### [DATA FOR THE TASK]

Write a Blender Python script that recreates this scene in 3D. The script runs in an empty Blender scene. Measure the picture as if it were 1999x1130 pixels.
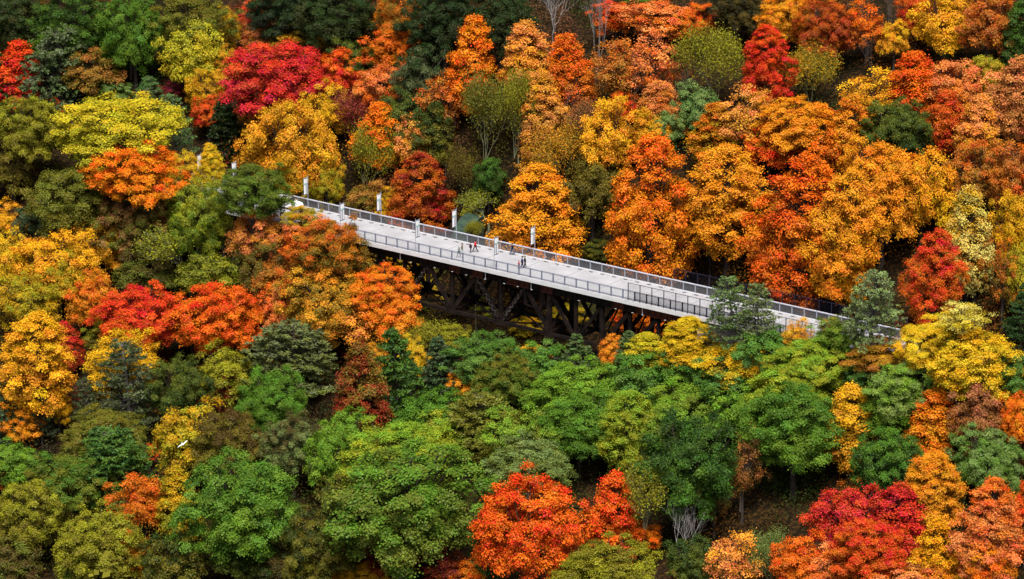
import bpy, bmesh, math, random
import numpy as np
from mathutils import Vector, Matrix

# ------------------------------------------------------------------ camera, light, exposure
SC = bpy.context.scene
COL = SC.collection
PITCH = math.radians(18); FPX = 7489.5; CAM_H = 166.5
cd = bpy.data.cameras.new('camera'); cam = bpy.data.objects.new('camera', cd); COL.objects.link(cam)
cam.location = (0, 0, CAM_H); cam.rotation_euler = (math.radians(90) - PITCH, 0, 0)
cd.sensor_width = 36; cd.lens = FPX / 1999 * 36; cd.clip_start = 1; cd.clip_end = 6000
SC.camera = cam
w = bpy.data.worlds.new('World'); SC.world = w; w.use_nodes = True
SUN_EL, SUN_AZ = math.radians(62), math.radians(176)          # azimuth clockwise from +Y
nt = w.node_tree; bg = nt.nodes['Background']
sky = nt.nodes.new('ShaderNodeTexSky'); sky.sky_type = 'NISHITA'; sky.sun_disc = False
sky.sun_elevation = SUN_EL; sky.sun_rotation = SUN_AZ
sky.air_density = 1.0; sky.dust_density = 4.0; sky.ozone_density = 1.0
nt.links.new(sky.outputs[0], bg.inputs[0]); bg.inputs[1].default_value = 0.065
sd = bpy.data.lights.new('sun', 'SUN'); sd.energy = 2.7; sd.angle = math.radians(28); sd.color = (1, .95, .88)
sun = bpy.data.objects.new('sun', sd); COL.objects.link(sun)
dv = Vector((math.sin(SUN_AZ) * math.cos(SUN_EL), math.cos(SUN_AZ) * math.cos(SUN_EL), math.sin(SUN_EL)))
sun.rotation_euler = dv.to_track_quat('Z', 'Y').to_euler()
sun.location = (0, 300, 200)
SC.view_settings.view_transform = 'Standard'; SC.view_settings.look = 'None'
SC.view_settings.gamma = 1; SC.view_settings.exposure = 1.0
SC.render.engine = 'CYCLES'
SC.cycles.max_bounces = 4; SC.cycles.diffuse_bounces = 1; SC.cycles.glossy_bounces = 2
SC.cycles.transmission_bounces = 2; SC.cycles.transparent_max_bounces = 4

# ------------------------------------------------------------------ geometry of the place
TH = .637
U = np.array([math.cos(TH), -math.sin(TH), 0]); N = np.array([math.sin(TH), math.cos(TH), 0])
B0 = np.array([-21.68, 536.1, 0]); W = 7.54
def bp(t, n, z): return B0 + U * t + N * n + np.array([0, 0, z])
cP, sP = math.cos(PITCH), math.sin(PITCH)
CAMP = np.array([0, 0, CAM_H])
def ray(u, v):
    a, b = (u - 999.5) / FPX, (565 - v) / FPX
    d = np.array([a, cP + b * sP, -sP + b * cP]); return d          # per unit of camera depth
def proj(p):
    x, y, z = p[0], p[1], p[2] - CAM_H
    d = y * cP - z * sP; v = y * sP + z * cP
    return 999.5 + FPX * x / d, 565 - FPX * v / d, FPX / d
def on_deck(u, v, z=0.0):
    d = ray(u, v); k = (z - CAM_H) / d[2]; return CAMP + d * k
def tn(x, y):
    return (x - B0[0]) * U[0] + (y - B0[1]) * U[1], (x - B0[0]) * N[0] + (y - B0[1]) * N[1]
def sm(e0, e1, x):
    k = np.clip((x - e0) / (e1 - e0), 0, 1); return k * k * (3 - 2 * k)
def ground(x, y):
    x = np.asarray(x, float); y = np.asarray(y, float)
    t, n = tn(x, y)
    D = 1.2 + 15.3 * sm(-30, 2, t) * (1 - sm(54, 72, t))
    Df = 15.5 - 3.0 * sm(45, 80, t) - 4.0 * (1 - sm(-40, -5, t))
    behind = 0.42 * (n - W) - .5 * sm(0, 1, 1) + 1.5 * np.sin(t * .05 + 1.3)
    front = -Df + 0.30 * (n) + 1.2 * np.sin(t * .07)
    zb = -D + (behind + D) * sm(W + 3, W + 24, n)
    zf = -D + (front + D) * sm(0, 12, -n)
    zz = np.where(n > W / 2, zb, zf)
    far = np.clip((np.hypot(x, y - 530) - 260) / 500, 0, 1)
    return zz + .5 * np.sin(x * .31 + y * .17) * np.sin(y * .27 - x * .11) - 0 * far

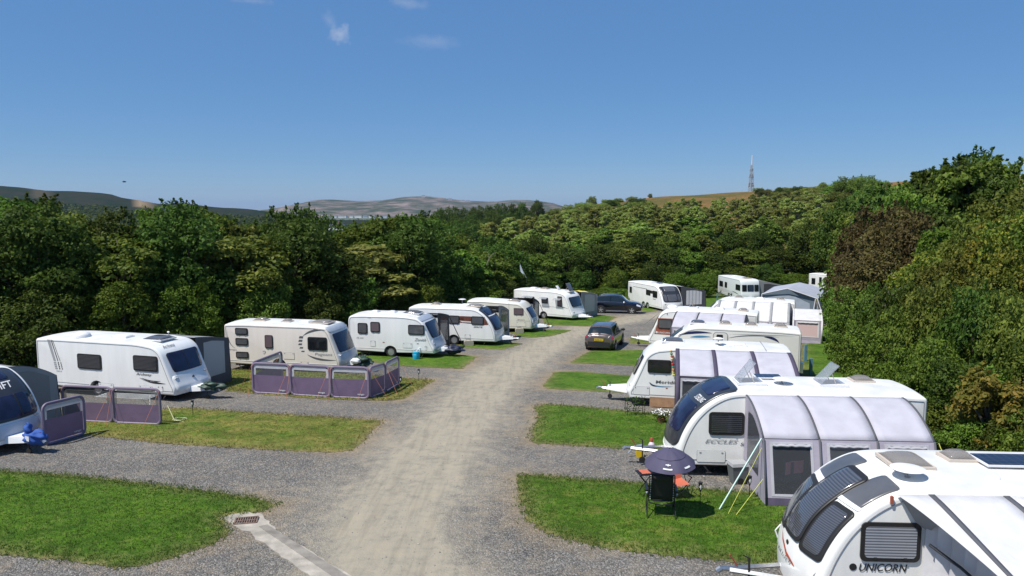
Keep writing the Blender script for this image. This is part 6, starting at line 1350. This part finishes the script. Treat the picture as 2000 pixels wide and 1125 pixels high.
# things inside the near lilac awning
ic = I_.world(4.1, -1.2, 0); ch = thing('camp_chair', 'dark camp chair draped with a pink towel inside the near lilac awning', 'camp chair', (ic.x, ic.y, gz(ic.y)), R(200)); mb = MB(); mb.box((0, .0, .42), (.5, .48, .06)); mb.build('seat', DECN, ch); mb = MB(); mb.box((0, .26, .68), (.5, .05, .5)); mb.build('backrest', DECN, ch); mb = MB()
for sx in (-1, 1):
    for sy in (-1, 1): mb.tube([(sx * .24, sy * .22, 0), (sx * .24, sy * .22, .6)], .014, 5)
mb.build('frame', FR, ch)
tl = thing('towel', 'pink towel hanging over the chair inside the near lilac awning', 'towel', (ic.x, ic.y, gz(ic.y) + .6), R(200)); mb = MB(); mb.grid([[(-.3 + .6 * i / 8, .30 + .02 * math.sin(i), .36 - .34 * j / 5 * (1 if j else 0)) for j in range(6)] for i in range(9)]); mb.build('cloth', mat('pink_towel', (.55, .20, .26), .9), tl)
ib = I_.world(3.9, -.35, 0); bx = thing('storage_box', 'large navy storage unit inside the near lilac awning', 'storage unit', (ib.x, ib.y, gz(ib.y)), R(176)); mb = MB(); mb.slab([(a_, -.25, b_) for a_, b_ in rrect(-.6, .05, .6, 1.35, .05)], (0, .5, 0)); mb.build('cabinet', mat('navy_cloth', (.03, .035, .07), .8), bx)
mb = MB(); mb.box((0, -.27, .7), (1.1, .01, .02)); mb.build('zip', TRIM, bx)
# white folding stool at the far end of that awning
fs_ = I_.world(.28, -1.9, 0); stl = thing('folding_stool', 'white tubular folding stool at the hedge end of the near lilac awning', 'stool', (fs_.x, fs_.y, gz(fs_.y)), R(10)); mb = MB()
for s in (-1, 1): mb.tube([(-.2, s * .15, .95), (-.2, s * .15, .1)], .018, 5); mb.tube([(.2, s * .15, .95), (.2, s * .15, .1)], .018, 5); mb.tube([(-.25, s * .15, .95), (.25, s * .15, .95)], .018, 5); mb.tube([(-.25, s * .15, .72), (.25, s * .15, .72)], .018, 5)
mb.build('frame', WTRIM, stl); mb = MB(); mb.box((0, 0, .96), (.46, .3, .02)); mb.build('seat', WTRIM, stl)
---
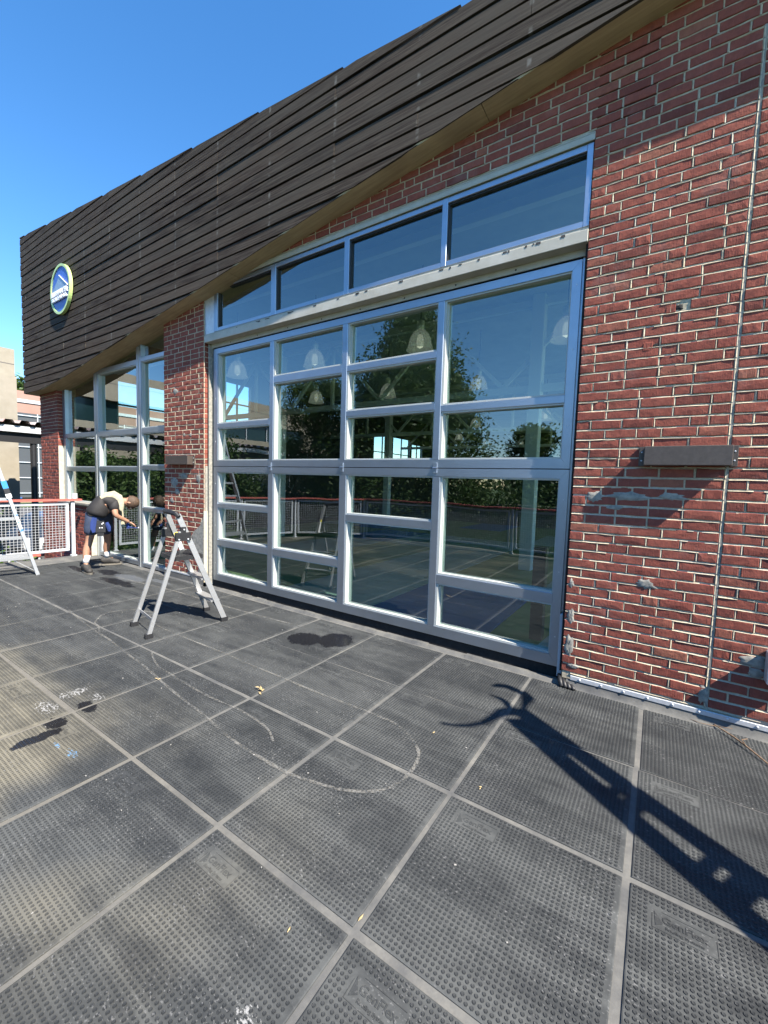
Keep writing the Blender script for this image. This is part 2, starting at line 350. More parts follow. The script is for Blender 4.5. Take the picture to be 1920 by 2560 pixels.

### [GIVEN TASK]
Write out, exactly and with nothing added, everything from the line with "Write a Blender" down to the line with "from mathutils import Vector, Matrix", both included. Drop any pictures.

### [CORRECT OUTPUT]
Write a Blender Python script that recreates this scene in 3D. The script runs in an empty Blender scene. Measure the picture as if it were 1999x1130 pixels.
import bpy, bmesh, math, random
import numpy as np
from mathutils import Vector, Matrix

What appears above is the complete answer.